Cameronsplaze commented 2 years ago

Just an update on this, I'll try to work on it soon at https://github.com/Coldtoe-Devs/libvncserver.

I was originally researching pybind11, but they require you to explicitly list every bind you want. (Which means you'd have to maintain a bind list going forward, and might forget to forward a feature to python).

Thankfully, looks like there's a couple projects built on top of pybind11 to use it automatically, listed here (binder, AutoWig, and robotpy-build). I'll need to research which might be the best one to use here.

Cameronsplaze commented 2 years ago

It seems like pybind11 requires c++11 to compile, so I'm not sure any of those packages built on top of it will work on a C library. I can get the farthest so far with robotpy-build. I through together a basic c++ library, and got the binds working on that. But when trying the same process here on a C lib, it won't compile.

I'll keep researching a work around just in case, but what are your thoughts on switching to C++ from C? It'd let you use unique_ptr and shared_ptr too I believe, and they're strongly recommended by all of the binding packages.

bk138 commented 2 years ago

I'd say introducing C++ makes things overly complicated as LibVNCServer is a C library and will never be a C++ one. Using C++ for Python bindings sounds like quite an addition of code for a single purpose and thus a lot of maintenance work, but I might be wrong...

Cameronsplaze commented 2 years ago

If we went the C++ route, I think you'd want an all or nothing deal anyways. If switching the whole project to c++ is out, I should choose a older package to generate bindings. Looks like cython and maybe boost support C.

There is a chance that these won't have automatic bindings like pybind does, and you'll have to maintain a list of exactly what methods to bind. Would that be a deal breaker? I'll still look for a way to do this regardless.

bk138 commented 2 years ago

It would always be better to go with less dependencies, but if C++ is needed for painless Python bindings and all the Python/C++ is a CMake Opt-In, it would be OK from my side. Can you sketch out the general approach and/or what a developer's workflow would be in generating bindings?
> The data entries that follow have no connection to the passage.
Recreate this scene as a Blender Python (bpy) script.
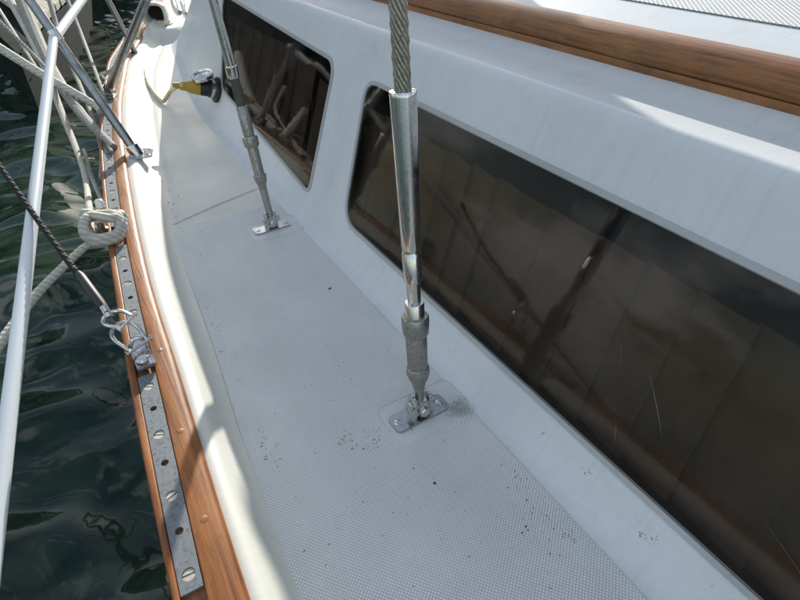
import bpy, bmesh, math, random
import numpy as np
from mathutils import Vector, Matrix
from mathutils.geometry import delaunay_2d_cdt
random.seed(7)
PI = math.pi
for o in list(bpy.data.objects): bpy.data.objects.remove(o)
SC = bpy.context.scene; COL = SC.collection

# ------------------------------------------------------------------ camera
# boat axes: +Y towards the bow, +X inboard, +Z up; deck at z = 0, camera 0.55 m above it
H = 0.55; F = 545.0
vy = np.array([-408., 403., -545.]); vy /= np.linalg.norm(vy)
vz = np.array([0., 545. * 545. / 403., 545.]); vz -= vz.dot(vy) * vy; vz /= np.linalg.norm(vz)
vx = np.cross(vy, vz)
CM = np.array([vx, vy, vz])            # rows: boat axes in camera coordinates
cam_d = bpy.data.cameras.new('camera'); cam = bpy.data.objects.new('camera', cam_d); COL.objects.link(cam)
cam.matrix_world = Matrix([[CM[0][0], CM[0][1], CM[0][2], 0], [CM[1][0], CM[1][1], CM[1][2], 0],
                           [CM[2][0], CM[2][1], CM[2][2], H], [0, 0, 0, 1]])
cam_d.sensor_width = 36; cam_d.lens = F / 800 * 36; cam_d.clip_start = 0.02; cam_d.clip_end = 3000
SC.camera = cam

# ------------------------------------------------------------------ light
SUN = Vector((1.29, 2.7, 1.0)).normalized()          # towards the sun
el = math.asin(SUN.z); az = math.atan2(SUN.x, SUN.y)
W = bpy.data.worlds.new('World'); SC.world = W; W.use_nodes = True
wn = W.node_tree; wn.nodes.clear()
wo = wn.nodes.new('ShaderNodeOutputWorld'); bg = wn.nodes.new('ShaderNodeBackground')
sky = wn.nodes.new('ShaderNodeTexSky'); sky.sky_type = 'NISHITA'; sky.sun_disc = False
sky.sun_elevation = el; sky.sun_rotation = az; sky.air_density = 1.0; sky.dust_density = 1.0; sky.ozone_density = 1.0
tc = wn.nodes.new('ShaderNodeTexCoord'); cn = wn.nodes.new('ShaderNodeTexNoise')
cn.inputs['Scale'].default_value = 3.2; cn.inputs['Detail'].default_value = 7; cn.inputs['Roughness'].default_value = .6
mp = wn.nodes.new('ShaderNodeMapping'); mp.inputs['Scale'].default_value = (1, 1, 2.4)
cr = wn.nodes.new('ShaderNodeValToRGB'); cr.color_ramp.elements[0].position = .49; cr.color_ramp.elements[1].position = .62
mx = wn.nodes.new('ShaderNodeMix'); mx.data_type = 'RGBA'
wn.links.new(tc.outputs['Generated'], mp.inputs[0]); wn.links.new(mp.outputs[0], cn.inputs['Vector'])
wn.links.new(cn.outputs['Fac'], cr.inputs[0]); wn.links.new(cr.outputs[0], mx.inputs['Factor'])
wn.links.new(sky.outputs[0], mx.inputs[6]); mx.inputs[7].default_value = (9.5, 9.9, 10.2, 1)
wn.links.new(mx.outputs[2], bg.inputs[0]); bg.inputs[1].default_value = 0.122
wn.links.new(bg.outputs[0], wo.inputs[0])
sd = bpy.data.lights.new('sun', 'SUN'); sd.energy = 4.8; sd.angle = math.radians(.53); sd.color = (1, .95, .85)
so = bpy.data.objects.new('sun', sd); COL.objects.link(so); so.rotation_euler = SUN.to_track_quat('Z', 'Y').to_euler()
SC.view_settings.view_transform = 'Standard'; SC.view_settings.look = 'None'
SC.view_settings.gamma = 1; SC.view_settings.exposure = 0.46

# ------------------------------------------------------------------ pixel -> place helpers
def ray(px, py): return CM @ np.array([px - 400., 300. - py, -F])
def atz(px, py, z=0.):
    d = ray(px, py); t = (z - H) / d[2]; return Vector((d[0] * t, d[1] * t, z))
def atY(px, py, Y):
    d = ray(px, py); t = Y / d[1]; return Vector((d[0] * t, Y, H + d[2] * t))
def atX(px, py, X):
    d = ray(px, py); t = X / d[0]; return Vector((X, d[1] * t, H + d[2] * t))
def atd(px, py, dep):
    d = ray(px, py) * dep / F; return Vector((d[0], d[1], H + d[2]))
def depth(p): return -(CM.T @ np.array([p[0], p[1], p[2] - H]))[2]
def rad(p, wpx): return wpx / 2 * depth(p) / F
def prj(p):
    c = CM.T @ np.array([p[0], p[1], p[2] - H]); return 400 - F * c[0] / c[2], 300 + F * c[1] / c[2]
LEAN = .364; FOOT = .363
def onside(px, py, off=0.):            # point of the sloping cabin side seen at a pixel
    d = ray(px, py); t = (FOOT + off + LEAN * H) / (d[0] - LEAN * d[2]); return Vector((d[0] * t, d[1] * t, H + d[2] * t))
def interp(x, tab):
    return float(np.interp(x, [a for a, b in tab], [b for a, b in tab]))

# ------------------------------------------------------------------ materials
def mat(name, base=(.5, .5, .5), rough=.5, metal=0., spec=.5):
    m = bpy.data.materials.new(name); m.use_nodes = True
    b = m.node_tree.nodes['Principled BSDF']
    b.inputs['Base Color'].default_value = (*base, 1); b.inputs['Roughness'].default_value = rough
    b.inputs['Metallic'].default_value = metal; b.inputs['Specular IOR Level'].default_value = spec
    return m, m.node_tree, b
def N(nt, t, **kw):
    n = nt.nodes.new('ShaderNode' + t)
    for k, v in kw.items():
        if k in ('operation', 'blend_type', 'data_type', 'wave_type', 'feature', 'distance', 'bands_direction', 'noise_dimensions', 'use_clamp'): setattr(n, k, v)
        else: n.inputs[k].default_value = v
    return n
def L(nt, a, b): nt.links.new(a, b)
def coords(nt, scale=(1, 1, 1), rot=(0, 0, 0), out='Object'):
    t = N(nt, 'TexCoord'); m = N(nt, 'Mapping'); m.inputs['Scale'].default_value = scale; m.inputs['Rotation'].default_value = rot
    L(nt, t.outputs[out], m.inputs[0]); return m.outputs[0]
def ramp(nt, src, *stops):
    r = N(nt, 'ValToRGB'); e = r.color_ramp.elements
    while len(e) < len(stops): e.new(.5)
    for i, (p, c) in enumerate(stops):
        e[i].position = p; e[i].color = (*c, 1) if len(c) == 3 else c
    L(nt, src, r.inputs[0]); return r.outputs[0]
def mixc(nt, fac, a, b, mode='MIX'):
    m = N(nt, 'Mix', data_type='RGBA', blend_type=mode)
    for s, i in ((fac, 0), (a, 6), (b, 7)):
        if hasattr(s, 'is_linked'): L(nt, s, m.inputs[i])
        elif i == 0: m.inputs[0].default_value = s
        else: m.inputs[i].default_value = (*s, 1)
    return m.outputs[2]
def math_(nt, op, a, b=None):
    m = N(nt, 'Math', operation=op)
    for s, i in ((a, 0), (b, 1)):
        if s is None: continue
        if hasattr(s, 'is_linked'): L(nt, s, m.inputs[i])
        else: m.inputs[i].default_value = s
    return m.outputs[0]
def bump(nt, b, h, strength=.3, dist=.002, prev=None):
    n = N(nt, 'Bump', Strength=strength, Distance=dist); L(nt, h, n.inputs['Height'])
    if prev: L(nt, prev, n.inputs['Normal'])
    L(nt, n.outputs[0], b.inputs['Normal']); return n.outputs[0]
def noise(nt, vec, scale, detail=5, rough=.55, dist=0.):
    n = N(nt, 'TexNoise', Scale=scale, Detail=detail, Roughness=rough, Distortion=dist); L(nt, vec, n.inputs['Vector']); return n.outputs['Fac']

def gelcoat(name, base, dirt=.35, speck=True):
    m, nt, b = mat(name, base, .45)
    v = coords(nt)
    big = noise(nt, v, 5, 6, .6); f1 = ramp(nt, big, (.40, (0, 0, 0)), (.78, (1, 1, 1)))
    c = mixc(nt, math_(nt, 'MULTIPLY', f1, dirt), base, tuple(x * y for x, y in zip(base, (.72, .70, .64))))
    fine = noise(nt, v, 160, 3, .6); sp = ramp(nt, fine, (.66, (0, 0, 0)), (.74, (1, 1, 1)))
    msk = ramp(nt, noise(nt, v, 9, 3), (.5, (0, 0, 0)), (.66, (1, 1, 1)))
    if speck: c = mixc(nt, math_(nt, 'MULTIPLY', math_(nt, 'MULTIPLY', sp, msk), .6), c, (.16, .15, .13))
    st = ramp(nt, noise(nt, coords(nt, (6, 55, 4)), 2, 5, .7), (.5, (0, 0, 0)), (.75, (.28,) * 3)); c = mixc(nt, st, c, tuple(x * y for x, y in zip(base, (.70, .71, .66))))
    pt = ramp(nt, noise(nt, v, 17, 6, .75, .6), (.56, (0, 0, 0)), (.66, (.30,) * 3)); c = mixc(nt, pt, c, tuple(x * .74 for x in base))
    # long faint scuffs
    sv = coords(nt, (28, 3, 28), (0, 0, .6)); sc = ramp(nt, noise(nt, sv, 6, 4, .6), (.66, (0, 0, 0)), (.72, (1, 1, 1)))
    c = mixc(nt, math_(nt, 'MULTIPLY', sc, .12), c, (.4, .39, .36))
    L(nt, c, b.inputs['Base Color'])
    rr = ramp(nt, big, (.3, (.38,) * 3), (.75, (.58,) * 3)); L(nt, rr, b.inputs['Roughness'])
    bump(nt, b, noise(nt, v, 60, 4), .08, .002)
    return m
M_deck = gelcoat('gelcoat_cream', (.66, .66, .60))
M_cab = gelcoat('gelcoat_white', (.64, .67, .685), .35)
M_patch = gelcoat('gelcoat_smooth', (.63, .65, .65), .6)

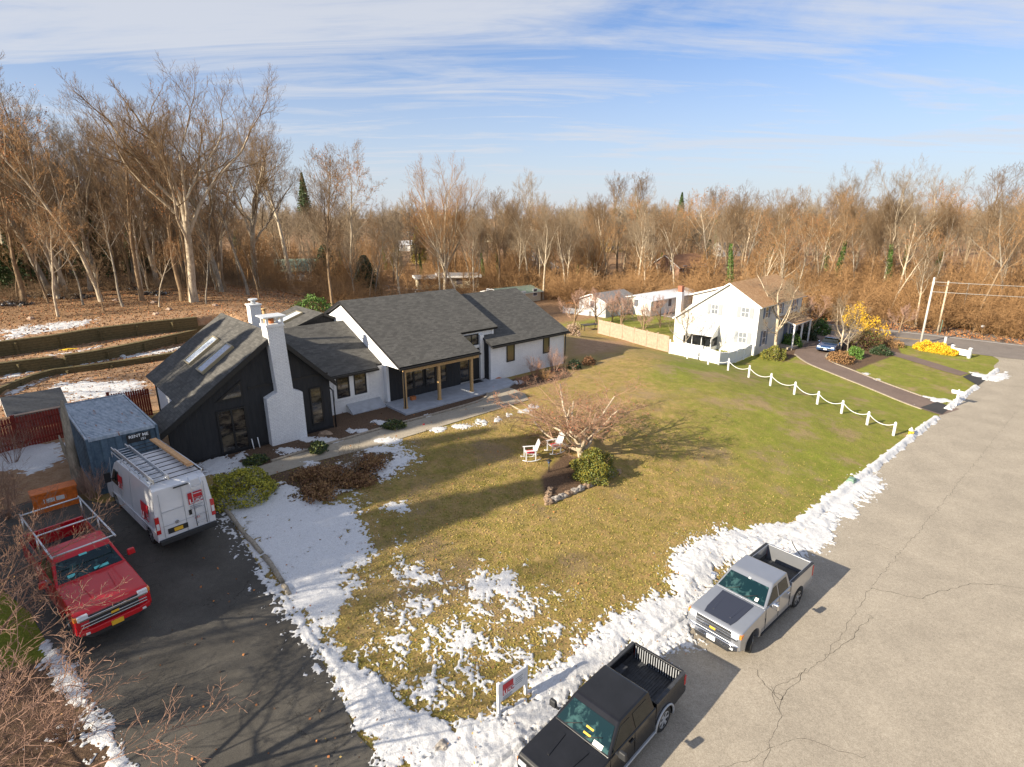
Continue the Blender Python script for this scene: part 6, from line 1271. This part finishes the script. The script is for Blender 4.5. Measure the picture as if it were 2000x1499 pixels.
# trees standing left of the view that throw the long shadows over the drive and lawn
for i,(x,y,k,h,l) in enumerate(((-33,4.2,'fir',19,'a'),(-34,8.2,'pine',19,'b'),(-38,11.5,'fir',20,'c'),(-37.5,15.5,'pine',18,'d'),(-40,7,'fir',20,'e'),(-39,20,'pine',17,'f'))):
    plant_tree(k,x,y,'dark evergreen standing left of the view beyond the driveway','evergreens left of the driveway',h,name='evergreen_tree')
for i,(x,y,h) in enumerate(((-36,18,17),(-41,25,15.5),(-31,10,18),(-46,32,15),(-35,1.5,17),(-42,13,19))):
    plant_tree(['oakA','oakC','tallA','oakB'][i%4],x,y,'bare tree standing left of the view','bare trees left of the view',h)
# ================================================================ GRASS, LITTER
def blades(name,n,fn,size,mats,zl=.02,up=0.,aspect=2.5,kind='stuff',pr=None):
    P=fn(n); z=Zt(P[:,0],P[:,1])+zl; C=np.stack([P[:,0],P[:,1],z],-1); mi=RS.integers(0,len(mats),len(C)) if pr is None else pr(P)
    return tag(leafcards(name,C,size,mats,RS,link=True,up=up,aspect=aspect,mi=mi),kind=kind)
mat('grass_straw',(.46,.33,.11),.9); mat('grass_green',(.14,.17,.02),.8); mat('grass_olive',(.30,.26,.05),.9)
DRP=np.array(DRIVE); PTH=np.array(PATH)
ISL=px((1050,995),(1210,945),(1225,880),(1100,850),(1040,930))
def lawnpts(n):
    X_=RS.uniform(-13,30,n*2); Y_=10+34*RS.random(n*2)**1.35; s,d=sd_(X_,Y_); k=(d>.25)&(d<17)&~inpoly(X_,Y_,DRIVE)&~inpoly(X_,Y_,PATH)&(s>4-d*.1)&~inpoly(X_,Y_,ISL)&(RS.random(n*2)<1-sm(np.hypot(X_,Y_),22,40)); return np.stack([X_[k],Y_[k]],-1)[:n]
blades('grass',110000,lawnpts,.034,['grass_straw','grass_green','grass_olive'],.018,0,2.2,pr=lambda P:np.where(RS.random(len(P))<.20+.45*sm(P[:,0],1,20),1,np.where(RS.random(len(P))<.5,0,2)))
def backpts(n): u=RS.uniform(-48,2,n); v=RS.uniform(14,58,n); x,y=hxy(u,v); return np.stack([x,y],-1)
blades('leaf_litter',30000,backpts,.12,['leaf_dry','leaf_brown','leaf_rust'],.03,1.5,1.4)
def sidepts(n): x,y=ne(RS.uniform(-40,60,n),86.4+np.abs(RS.normal(0,6,n))); return np.stack([x,y],-1)
blades('leaf_litter',16000,sidepts,.16,['leaf_dry','leaf_rust','leaf_orange'],.04,1.5,1.4)
def lv(n): 
    X_=RS.uniform(-12,12,n); Y_=RS.uniform(11,36,n); s,d=sd_(X_,Y_); k=d>-1.5; return np.stack([X_[k],Y_[k]],-1)
blades('fallen_leaves',500,lambda n:np.stack(sdxy(RS.uniform(3,28,n),RS.uniform(-.8,3.2,n)),-1),.05,['leaf_brown','leaf_dry','grass_straw'],.2,2,1.3)
blades('fallen_leaves',700,lv,.075,['leaf_orange','leaf_rust','leaf_brown'],.06,2,1.2)

for i,(a,b,h_,k) in enumerate(((1165,632,560,'yardC'),(1195,628,575,'yardC'),(1290,640,575,'yardC'),(1325,630,570,'yard'),(1235,622,560,'yard'))):
    x,y,z=at(a,b); plant_tree(k,x,y,['small bare tree before the grey cottage','bare tree at the right corner of the grey cottage','bare tree before the long white building','bare tree by the chimney end of the long white building','bare tree between the grey cottage and the long white building'][i],None,topheight(x,y,h_))
# ================================================================ SNOW
SN=[]   # polygon (world), weight, depth, feather
def sn(pts,w,dep=.06,fe=.5): SN.append(([p[:2] for p in px(*pts)],w,dep,fe))
def se(cx_,cy_,rx,ry,w=1.0,dep=.06,fe=.25): sn([(cx_+rx*math.cos(a),cy_+ry*math.sin(a)) for a in np.linspace(0,6.28,9)[:-1]],w,dep,fe)
sn([(1315,1095),(1350,1060),(1420,1040),(1500,1050),(1560,1030),(1620,1000),(1655,965),(1700,925),(1712,938),(1680,972),(1635,1020),(1590,1070),(1500,1110),(1420,1090),(1390,1130),(1345,1200),(1335,1250),(1290,1285),(1240,1262),(1150,1330),(1080,1400),(1010,1520),(900,1560),(820,1530),(790,1480),(860,1440),(960,1400),(1020,1370),(1070,1310),(1150,1245),(1230,1195),(1310,1160)],1.28,.15,.9)
sn([(1420,1040),(1500,1020),(1570,1030),(1540,1060),(1460,1060)],.85,.10,.4)
sn([(430,978),(500,955),(580,965),(700,985),(722,1040),(718,1080),(690,1120),(690,1170),(650,1225),(655,1290),(630,1310),(570,1215),(505,1110),(450,1030)],1.0,.04,.9)
sn([(505,1120),(560,1160),(610,1230),(660,1290),(740,1320),(800,1380),(860,1400),(900,1440),(860,1499),(780,1499),(740,1480),(735,1450),(700,1430),(680,1370),(640,1310),(570,1215)],1.15,.14,.45)
sn([(690,1150),(790,1050),(860,1090),(960,1110),(1050,1140),(1150,1200),(1080,1300),(1010,1370),(940,1420),(860,1400),(760,1340),(680,1280)],.44,.03,1.2)
sn([(880,1130),(990,1110),(1045,1160),(1000,1200),(920,1180)],.80,.04,.8); sn([(760,1340),(860,1300),(900,1350),(860,1400),(800,1390)],.85,.05,.7); se(780,992,22,9,.95,.05,.5); se(1075,1230,70,30,.62,.04,.8); se(950,1330,60,40,.62,.04,.8)
sn([(770,870),(800,868),(815,900),(780,930),(740,940),(720,915),(760,900)],.85,.05,.7); sn([(570,985),(620,935),(700,880),(730,900),(690,960),(620,985)],.60,.05,.9); se(560,958,28,12,.95,.06); se(600,905,25,7,.8,.05); sn([(425,960),(445,900),(480,880),(470,925),(440,975)],.8,.05,.4); sn([(385,905),(440,890),(470,905),(430,930),(390,925)],.95,.06,.4)
for a in ((566,880,34,6),(640,862,30,8),(600,858,20,5),(700,842,26,6),(748,826,24,5),(836,813,12,5),(760,862,35,9),(735,880,30,8),(772,866,20,5),(855,838,20,6),(903,833,18,5),(940,826,18,7),(973,820,12,6),(994,813,8,6),(1027,803,16,4),(1042,795,12,4),(480,918,34,6),(415,912,24,7),(1010,747,14,4),(985,760,6,3),(545,945,14,6)): se(*a,.92,.05,.3)
sn([(105,748),(180,742),(285,745),(290,770),(240,778),(120,785)],.86,.04,1.2); sn([(-20,868),(70,862),(125,868),(120,905),(60,925),(-20,920)],.95,.05,.6); sn([(0,762),(100,722),(190,700),(300,685),(355,676),(355,684),(190,709),(100,735),(20,775)],.78,.04,.6); sn([(0,645),(60,635),(185,622),(190,632),(60,655),(0,672)],.66,.05,1.0); sn([(-10,735),(60,700),(160,683),(220,668),(200,680),(100,700),(0,745)],.55,.04,.5)
sn([(85,1255),(110,1265),(165,1340),(215,1420),(262,1499),(300,1560),(250,1560),(200,1470),(150,1380),(90,1290)],1.1,.10,.3); sn([(150,1400),(200,1440),(215,1499),(160,1499),(140,1440)],.6,.05,.5); se(50,1465,14,6); se(95,1445,12,5)
sn([(1840,782),(1800,777),(1785,770),(1830,778)],.9,.06,.4); sn([(1895,727),(1938,735),(1965,727),(1968,738),(1945,746),(1900,735)],1.1,.12,.4); se(1690,731,10,3); se(1712,742,7,2); se(1787,790,5,2); se(1837,783,20,4,1.1,.08)
def snow_patch(name,x0,x1,y0,y1,step,bank=False,uvn=False):
    xs=np.arange(x0,x1,step); ys=np.arange(y0,y1,step); X_,Y_=np.meshgrid(xs,ys)
    if uvn: S0,D0=X_.copy(),Y_.copy(); X_,Y_=sdxy(S0,D0)
    Wt=np.full(X_.shape,-1.0); D=np.zeros_like(X_)
    for P_,w,dep,fe in SN:
        a=np.array(P_); lo=a.min(0)-1.5; hi=a.max(0)+1.5; k=(X_>lo[0])&(X_<hi[0])&(Y_>lo[1])&(Y_<hi[1])
        if not k.any(): continue
        s=spoly(X_[k],Y_[k],P_); v=w*np.clip(.5+s/(2*fe),0,1)+.0; v=np.where(s<-fe,-1,v); o=Wt[k]; D[k]=np.where(v>o,dep*np.clip(.35+s/.9,.25,1),D[k]); Wt[k]=np.maximum(o,v)
    if bank:
        s,d=sd_(X_,Y_); c=.15+.22*np.sin(s*.9)*0+ .35*(fbm(s,s*0,.5,2,4)-.5); wid=.32+.20*(1-sm(s,26,40)); q=np.abs(d+.08-c*.3)/wid; v=1.2*np.clip(1.25-q,0,1); v=np.where((s<25)|((s>50.6)&(s<53.6))|((s>62.8)&(s<66.2))|(s>71.5),-1,v); D=np.where(v>Wt,.15*np.clip(1.2-q,.1,1),D); Wt=np.maximum(Wt,v)
    nz=.34*fbm(X_,Y_,1.6,3,21)+.36*fbm(X_,Y_,6,3,5,.6)+.30*fbm(X_,Y_,15,2,31); nz=np.clip((nz-.28)/.44,0,1)
    if bank: nz=np.clip((.40*fbm(X_,Y_,1.1,2,21)+.40*fbm(X_,Y_,3.2,2,5)+.2*fbm(X_,Y_,9,2,8)-.28)/.44,0,1)
    e=Wt-nz; h=np.clip(e/.22,0,1); h=h**.6
    lump=(.35+1.0*fbm(X_,Y_,2.2,3,55)+.30*(np.abs(fbm(X_,Y_,7.5,3,77,.6)-.5)*2)**.8); H_=D*h*lump
    s,d=sd_(X_,Y_); base=np.maximum(Zt(X_,Y_),0)+np.where(inpoly(X_,Y_,DRIVE),.03,0.0)+np.where((d<.15)&(d>-.1)&(s>6.3),.09,0)*(e>0)+np.where(d<=0,.02,0)
    on=e>0; Zs=np.where(on,base+.012+H_,base-.05)
    f=on[:-1,:-1]|on[1:,:-1]|on[:-1,1:]|on[1:,1:]; ny_,nx_=X_.shape; idx=np.arange(nx_*ny_).reshape(ny_,nx_)
    Q_=np.stack([idx[:-1,:-1],idx[:-1,1:],idx[1:,1:],idx[1:,:-1]],-1)[f]; used,inv=np.unique(Q_,return_inverse=True); V=np.stack([X_,Y_,Zs],-1).reshape(-1,3)[used]
    if uvn: pass
    return tag(npmesh(name,V,inv.reshape(-1,4),['snow']),kind='stuff')
snow_patch('snow',-17,13,9,32,.05); snow_patch('snow',25,72,-1.6,1.6,.09,bank=True,uvn=True); snow_patch('snow',8.5,27,-1.2,4.2,.06,uvn=True) if False else None
snow_patch('snow',13,27.5,20,42,.08); snow_patch('snow',-16,5,32,46,.09); snow_patch('snow',-48,-17,15,60,.13); snow_patch('snow',27,56,33,60,.15)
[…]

Cameronsplaze commented 2 years ago

Since there's no way to compile this library in c++, I've been learning SWIG, which can generate bindings for C libraries. The nice thing is too, if you get it working for one language like python, you get a bunch of languages almost for free through it.

I have a minimal example I've been playing with here: https://github.com/Coldtoe-Devs/TestingSWIG. It also has todo's I need to learn, before I'm ready to try adding it to a library this large. Whenever you have a chance, could you review it, and see if there's any blockers or concerns for using swig here? I put any I had in the readme, with whatever else I thought was important.

bk138 commented 2 years ago

SWIG sounds good, let me know once you have a working proof of concept.

Cameronsplaze commented 2 years ago

After some research, I think spice might work out better for my project than VNC, so I'm not sure I'll have the motivation to keep working on this feature sadly. Sorry about dropping it like this. If someone was to pick this up for ANY language bindings, I do strongly think they should give SWIG at least a look.

Would you rather keep this issue open for if someones interested down the line? Or just have them open up their own issue?

bk138 commented 2 years ago

No problem at all, it's your time and your project! We'll leave this issue open and see if there's interest from other parties. Thanks for your effort so far!